In a time when technology has made it easier than ever for anyone to reimagine a piece of music, a book, or a film, and many artists battle to protect their copyrighted work from the algorithmic meat grinder, it’s worth celebrating a group of creative works that are now free for anyone to use, adapt and remix as they see fit.
Jan. 1 marked the annual observance of Public Domain Day, when books, film, comics, musical compositions and art copyrighted in 1930, and sound recordings from 1925, became free for all to use.
A personal connection
For me, this Public Domain Day marks a dividing line in time. 1930 is the year of my mother’s birth. So the way I imagine the modern world has always begun in that year.
Mom was, after all, the youngest of her siblings, and she’s the one who left the farm with her family before she was old enough to participate in the work of scratching out a living in rural Texas.

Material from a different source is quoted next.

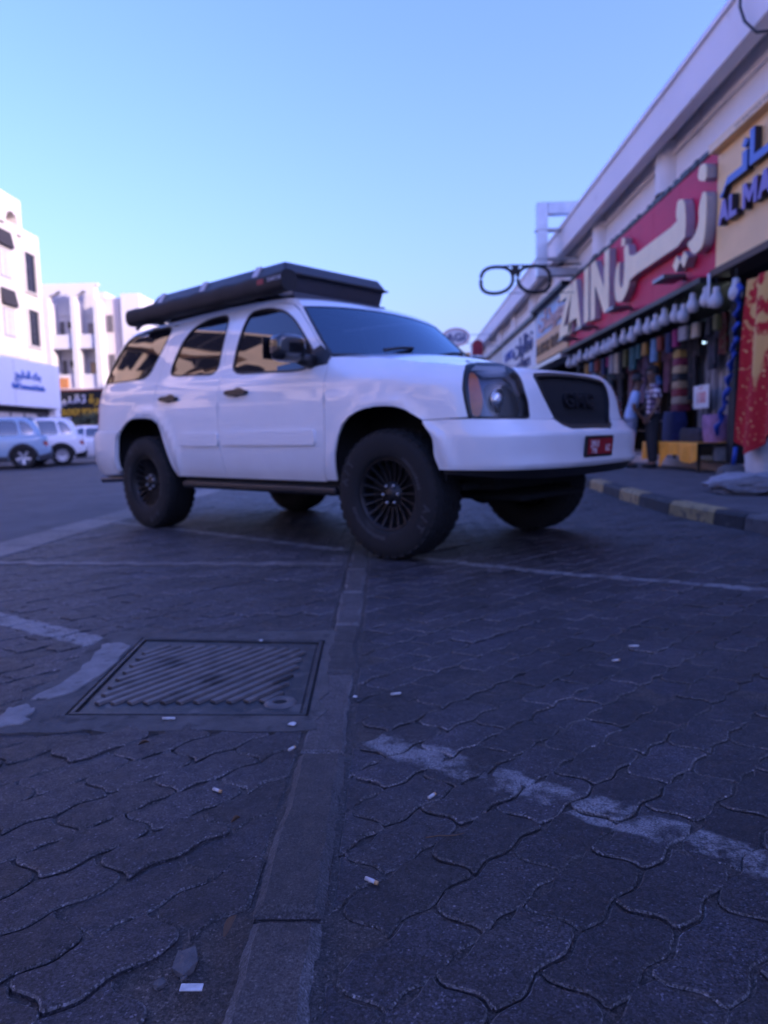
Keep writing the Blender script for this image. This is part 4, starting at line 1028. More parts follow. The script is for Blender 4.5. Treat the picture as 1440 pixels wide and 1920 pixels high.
t = box2(10.23, 3.62, .22, .31); tl(t([(0, 0), (1, 0), (1, .24), (.34, .24), (.34, 1), (0, 1)]))
t = box2(9.84, 3.62, .38, .31); tl(t([(0, 0), (.2, 0), (.2, .55), (.5, .12), (.8, .55), (.8, 0), (1, 0), (1, 1), (.78, 1), (.5, .52), (.22, 1), (0, 1)]))
t = box2(9.43, 3.62, .34, .31); tl(t([(0, 0), (.22, 0), (.30, .22), (.70, .22), (.78, 0), (1, 0), (.62, 1), (.38, 1)]))
t = box2(9.06, 3.62, .36, .31); tl(t([(0, 0), (.25, 0), (.5, .36), (.75, 0), (1, 0), (.64, .5), (1, 1), (.75, 1), (.5, .64), (.25, 1), (0, 1), (.36, .5)]))
def tb(P): letter(P, ts, M_blueL, M_letside, X=4.58, d0=.01, d1=.09)
tb([(10.56, 4.02), (10.46, 4.05), (10.32, 4.20), (9.90, 4.20), (9.90, 4.36), (9.78, 4.36), (9.76, 4.14), (9.72, 4.11), (10.36, 4.11), (10.44, 4.30), (10.34, 4.32), (10.46, 4.20)][:6] + [(9.76, 4.36), (9.76, 4.10), (10.36, 4.10), (10.50, 3.97)])
tb([(9.70, 4.12), (8.6, 4.12), (8.6, 4.22), (9.58, 4.22), (9.58, 4.56), (9.70, 4.56)])
tb([(9.92, 4.44), (9.84, 4.52), (9.74, 4.46), (9.82, 4.39)])
text_obj('sign_print', 'FOR READYMADE GARMENTS TRAD.', pm('brown_print', (.10, .05, .04), .6), ts, .075, .001, fac(4.459, 9.35, 4.735), sx=1.2)
# --- blue / orange sign, white sign
M_sb = pm('pale_blue_panel', (.22, .36, .62), .4, var=.1, vscale=1.5); M_so = pm('orange_panel', (.62, .30, .08), .45, var=.1); M_sw = pm('white_panel', (.68, .68, .70), .5, var=.06)
M_navy = pm('navy_letter', (.02, .035, .16), .5); M_pink = pm('peach_letter', (.70, .42, .34), .5)
bs = thing('shop_sign', 'blue fascia sign with peach Arabic lettering and an orange lower band', 'sign', (0, 0, 0))
MB().box(4.62, 4.9, 20.34, 25.08, 3.92, 4.80).build('sign_panel', M_sb, bs); MB().box(4.58, 4.9, 20.34, 25.08, 3.12, 3.915).build('lower_band', M_so, bs)
MB().box(4.40, 4.9, 20.34, 25.2, 4.805, 4.92).build('sign_hood', M_blackm, bs, bevel=.01)
text_obj('lettering', '\uFEE3\uFED4\uFEAE\uFEED\uFEB7\uFE8E\uFE95'[::-1], M_pink, bs, .85, .05, fac(4.62, 22.7, 4.08), sx=1.15, bold=.01)
text_obj('lettering', 'AL NOOR TRADING', pm('brown_letter', (.12, .06, .02), .5), bs, .52, .03, fac(4.58, 22.7, 3.34), sx=.95)
wsn = thing('shop_sign', 'long white fascia sign with navy and blue lettering beyond the blue sign', 'sign', (0, 0, 0))
MB().box(4.62, 4.9, 25.22, 33.9, 3.10, 4.72).build('sign_panel', M_sw, wsn); MB().box(4.50, 4.9, 25.22, 45.9, 4.725, 4.86).build('sign_hood', M_letside, wsn)
text_obj('lettering', '\uFEE7\uFEC8\uFE8E\uFEAD\uFE8D\uFE95'[::-1], M_navy, wsn, 1.0, .05, fac(4.62, 28.0, 3.75), sx=1.5, bold=.01)
text_obj('lettering', 'OPTICS', M_blueL, wsn, .55, .04, fac(4.62, 31.6, 3.9), sx=1.3)
text_obj('lettering', 'MUSCAT OPTICS', M_navy, wsn, .45, .04, fac(4.62, 28.6, 3.22), sx=1.3)
fs_ = thing('shop_sign', 'farthest cream fascia sign at the end of the shop row', 'sign', (0, 0, 0))
MB().box(4.62, 4.9, 34.0, 45.9, 3.10, 4.70).build('sign_panel', pm('cream_panel', (.60, .52, .48), .5, var=.08), fs_)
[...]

From my mother, I learned to love film – sitting on the floor, watching old movies she’d grown up with. I became a passionate student of film history. And as I watched more movies made before and after that date, I found 1930 marks a bright line between early, clumsy attempts at sound filmmaking, and the era in which Hollywood studios and directors began making sight and sound masterpieces and all-talking epics.
Greta Garbo first spoke on film in 1930. The movie was “Anna Christie,” made by MGM and frequent Garbo director, Clarence Brown. “Garbo Talks!” was the tagline. And now, creators are free to drop her throaty, Swedish-accented voice into their own creations.
Also in 1930, John Wayne donned his first spurs and cowboy hat for director John Ford in “The Big Trail,” and the Marx Brothers first cracked wise on film, in “Animal Crackers.”
Lewis Milestone’s “All Quiet on the Western Front,” which won a Best Picture Oscar, was a new kind of war film in 1930. It centered the experience of Germans being asked to fight in World War I. It’s still regarded among the most important anti-war films ever made.